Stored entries
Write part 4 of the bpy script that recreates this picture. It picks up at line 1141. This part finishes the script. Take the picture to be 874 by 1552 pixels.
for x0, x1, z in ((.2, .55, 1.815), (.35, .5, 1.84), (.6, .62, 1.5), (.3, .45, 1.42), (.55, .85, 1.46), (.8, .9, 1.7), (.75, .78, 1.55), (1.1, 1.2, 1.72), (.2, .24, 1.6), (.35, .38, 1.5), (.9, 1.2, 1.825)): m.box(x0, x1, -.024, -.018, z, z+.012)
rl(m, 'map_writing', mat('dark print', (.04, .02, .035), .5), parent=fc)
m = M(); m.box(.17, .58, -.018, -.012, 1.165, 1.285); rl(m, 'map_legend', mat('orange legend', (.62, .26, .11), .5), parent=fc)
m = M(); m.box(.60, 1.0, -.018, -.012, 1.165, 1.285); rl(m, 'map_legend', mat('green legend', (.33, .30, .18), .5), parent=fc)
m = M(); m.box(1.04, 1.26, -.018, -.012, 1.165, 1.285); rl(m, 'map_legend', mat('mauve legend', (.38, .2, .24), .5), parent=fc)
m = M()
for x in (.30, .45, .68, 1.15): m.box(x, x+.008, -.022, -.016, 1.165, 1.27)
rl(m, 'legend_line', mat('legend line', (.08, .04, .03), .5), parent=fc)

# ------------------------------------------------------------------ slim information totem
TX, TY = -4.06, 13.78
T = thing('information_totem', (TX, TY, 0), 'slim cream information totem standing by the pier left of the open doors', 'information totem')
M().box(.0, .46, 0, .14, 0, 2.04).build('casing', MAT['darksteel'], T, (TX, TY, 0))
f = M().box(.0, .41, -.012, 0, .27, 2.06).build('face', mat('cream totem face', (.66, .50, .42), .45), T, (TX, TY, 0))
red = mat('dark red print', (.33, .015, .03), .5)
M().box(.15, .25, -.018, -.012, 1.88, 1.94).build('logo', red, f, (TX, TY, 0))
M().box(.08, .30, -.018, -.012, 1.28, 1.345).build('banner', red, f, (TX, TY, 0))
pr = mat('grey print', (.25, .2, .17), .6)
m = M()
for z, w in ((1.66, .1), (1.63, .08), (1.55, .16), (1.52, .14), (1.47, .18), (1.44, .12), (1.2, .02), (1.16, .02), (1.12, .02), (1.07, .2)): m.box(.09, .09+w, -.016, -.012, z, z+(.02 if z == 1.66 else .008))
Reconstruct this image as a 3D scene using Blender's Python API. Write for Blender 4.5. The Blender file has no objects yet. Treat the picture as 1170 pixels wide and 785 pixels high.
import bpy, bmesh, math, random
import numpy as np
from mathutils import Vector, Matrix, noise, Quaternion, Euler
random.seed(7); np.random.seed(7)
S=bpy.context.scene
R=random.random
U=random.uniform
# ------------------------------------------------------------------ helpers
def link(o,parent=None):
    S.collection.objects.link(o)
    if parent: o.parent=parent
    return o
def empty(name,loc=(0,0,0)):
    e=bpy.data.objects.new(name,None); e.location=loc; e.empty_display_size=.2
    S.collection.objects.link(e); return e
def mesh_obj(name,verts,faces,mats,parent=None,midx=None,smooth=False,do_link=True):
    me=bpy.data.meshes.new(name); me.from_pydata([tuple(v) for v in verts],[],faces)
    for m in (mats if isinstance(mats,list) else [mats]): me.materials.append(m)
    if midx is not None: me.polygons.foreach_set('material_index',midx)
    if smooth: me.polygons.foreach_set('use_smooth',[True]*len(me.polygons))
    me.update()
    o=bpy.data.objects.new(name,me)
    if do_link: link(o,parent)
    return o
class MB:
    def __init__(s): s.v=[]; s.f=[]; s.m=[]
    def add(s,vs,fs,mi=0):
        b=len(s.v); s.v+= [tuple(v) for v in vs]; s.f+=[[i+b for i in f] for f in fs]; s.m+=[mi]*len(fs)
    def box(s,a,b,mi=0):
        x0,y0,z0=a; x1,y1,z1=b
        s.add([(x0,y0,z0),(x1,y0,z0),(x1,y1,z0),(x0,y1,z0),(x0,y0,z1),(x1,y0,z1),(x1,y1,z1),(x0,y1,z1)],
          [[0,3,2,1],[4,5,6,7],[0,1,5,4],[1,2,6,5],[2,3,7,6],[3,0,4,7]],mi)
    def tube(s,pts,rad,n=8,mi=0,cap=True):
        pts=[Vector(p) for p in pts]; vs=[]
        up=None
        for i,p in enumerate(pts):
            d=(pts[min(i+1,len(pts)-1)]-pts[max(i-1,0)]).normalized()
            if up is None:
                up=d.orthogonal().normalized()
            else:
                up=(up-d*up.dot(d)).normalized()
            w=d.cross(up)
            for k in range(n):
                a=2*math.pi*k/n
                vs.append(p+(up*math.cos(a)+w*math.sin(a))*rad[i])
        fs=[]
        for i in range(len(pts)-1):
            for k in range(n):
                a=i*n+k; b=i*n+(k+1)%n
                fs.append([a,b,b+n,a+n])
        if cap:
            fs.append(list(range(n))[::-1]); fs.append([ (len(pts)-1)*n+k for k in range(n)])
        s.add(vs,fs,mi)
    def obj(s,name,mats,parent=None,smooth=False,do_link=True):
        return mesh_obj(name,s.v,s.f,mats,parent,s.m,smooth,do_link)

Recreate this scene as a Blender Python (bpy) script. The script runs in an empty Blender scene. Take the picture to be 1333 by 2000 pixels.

_Your goal_
Make an exact copy of the records.

_Expected answer_
Write part 4 of the bpy script that recreates this picture. It picks up at line 1141. This part finishes the script. Take the picture to be 874 by 1552 pixels.
for x0, x1, z in ((.2, .55, 1.815), (.35, .5, 1.84), (.6, .62, 1.5), (.3, .45, 1.42), (.55, .85, 1.46), (.8, .9, 1.7), (.75, .78, 1.55), (1.1, 1.2, 1.72), (.2, .24, 1.6), (.35, .38, 1.5), (.9, 1.2, 1.825)): m.box(x0, x1, -.024, -.018, z, z+.012)
rl(m, 'map_writing', mat('dark print', (.04, .02, .035), .5), parent=fc)
m = M(); m.box(.17, .58, -.018, -.012, 1.165, 1.285); rl(m, 'map_legend', mat('orange legend', (.62, .26, .11), .5), parent=fc)
m = M(); m.box(.60, 1.0, -.018, -.012, 1.165, 1.285); rl(m, 'map_legend', mat('green legend', (.33, .30, .18), .5), parent=fc)
m = M(); m.box(1.04, 1.26, -.018, -.012, 1.165, 1.285); rl(m, 'map_legend', mat('mauve legend', (.38, .2, .24), .5), parent=fc)
m = M()
for x in (.30, .45, .68, 1.15): m.box(x, x+.008, -.022, -.016, 1.165, 1.27)
rl(m, 'legend_line', mat('legend line', (.08, .04, .03), .5), parent=fc)

# ------------------------------------------------------------------ slim information totem
TX, TY = -4.06, 13.78
T = thing('information_totem', (TX, TY, 0), 'slim cream information totem standing by the pier left of the open doors', 'information totem')
M().box(.0, .46, 0, .14, 0, 2.04).build('casing', MAT['darksteel'], T, (TX, TY, 0))
f = M().box(.0, .41, -.012, 0, .27, 2.06).build('face', mat('cream totem face', (.66, .50, .42), .45), T, (TX, TY, 0))
red = mat('dark red print', (.33, .015, .03), .5)
M().box(.15, .25, -.018, -.012, 1.88, 1.94).build('logo', red, f, (TX, TY, 0))
M().box(.08, .30, -.018, -.012, 1.28, 1.345).build('banner', red, f, (TX, TY, 0))
pr = mat('grey print', (.25, .2, .17), .6)
m = M()
for z, w in ((1.66, .1), (1.63, .08), (1.55, .16), (1.52, .14), (1.47, .18), (1.44, .12), (1.2, .02), (1.16, .02), (1.12, .02), (1.07, .2)): m.box(.09, .09+w, -.016, -.012, z, z+(.02 if z == 1.66 else .008))
Reconstruct this image as a 3D scene using Blender's Python API. Write for Blender 4.5. The Blender file has no objects yet. Treat the picture as 1170 pixels wide and 785 pixels high.
import bpy, bmesh, math, random
import numpy as np
from mathutils import Vector, Matrix, noise, Quaternion, Euler
random.seed(7); np.random.seed(7)
S=bpy.context.scene
R=random.random
U=random.uniform
# ------------------------------------------------------------------ helpers
def link(o,parent=None):
    S.collection.objects.link(o)
    if parent: o.parent=parent
    return o
def empty(name,loc=(0,0,0)):
    e=bpy.data.objects.new(name,None); e.location=loc; e.empty_display_size=.2
    S.collection.objects.link(e); return e
def mesh_obj(name,verts,faces,mats,parent=None,midx=None,smooth=False,do_link=True):
    me=bpy.data.meshes.new(name); me.from_pydata([tuple(v) for v in verts],[],faces)
    for m in (mats if isinstance(mats,list) else [mats]): me.materials.append(m)
    if midx is not None: me.polygons.foreach_set('material_index',midx)
    if smooth: me.polygons.foreach_set('use_smooth',[True]*len(me.polygons))
    me.update()
    o=bpy.data.objects.new(name,me)
    if do_link: link(o,parent)
    return o
class MB:
    def __init__(s): s.v=[]; s.f=[]; s.m=[]
    def add(s,vs,fs,mi=0):
        b=len(s.v); s.v+= [tuple(v) for v in vs]; s.f+=[[i+b for i in f] for f in fs]; s.m+=[mi]*len(fs)
    def box(s,a,b,mi=0):
        x0,y0,z0=a; x1,y1,z1=b
        s.add([(x0,y0,z0),(x1,y0,z0),(x1,y1,z0),(x0,y1,z0),(x0,y0,z1),(x1,y0,z1),(x1,y1,z1),(x0,y1,z1)],
          [[0,3,2,1],[4,5,6,7],[0,1,5,4],[1,2,6,5],[2,3,7,6],[3,0,4,7]],mi)
    def tube(s,pts,rad,n=8,mi=0,cap=True):
        pts=[Vector(p) for p in pts]; vs=[]
        up=None
        for i,p in enumerate(pts):
            d=(pts[min(i+1,len(pts)-1)]-pts[max(i-1,0)]).normalized()
            if up is None:
                up=d.orthogonal().normalized()
            else:
                up=(up-d*up.dot(d)).normalized()
            w=d.cross(up)
            for k in range(n):
                a=2*math.pi*k/n
                vs.append(p+(up*math.cos(a)+w*math.sin(a))*rad[i])
        fs=[]
        for i in range(len(pts)-1):
            for k in range(n):
                a=i*n+k; b=i*n+(k+1)%n
                fs.append([a,b,b+n,a+n])
        if cap:
            fs.append(list(range(n))[::-1]); fs.append([ (len(pts)-1)*n+k for k in range(n)])
        s.add(vs,fs,mi)
    def obj(s,name,mats,parent=None,smooth=False,do_link=True):
        return mesh_obj(name,s.v,s.f,mats,parent,s.m,smooth,do_link)

Recreate this scene as a Blender Python (bpy) script. The script runs in an empty Blender scene. Take the picture to be 1333 by 2000 pixels.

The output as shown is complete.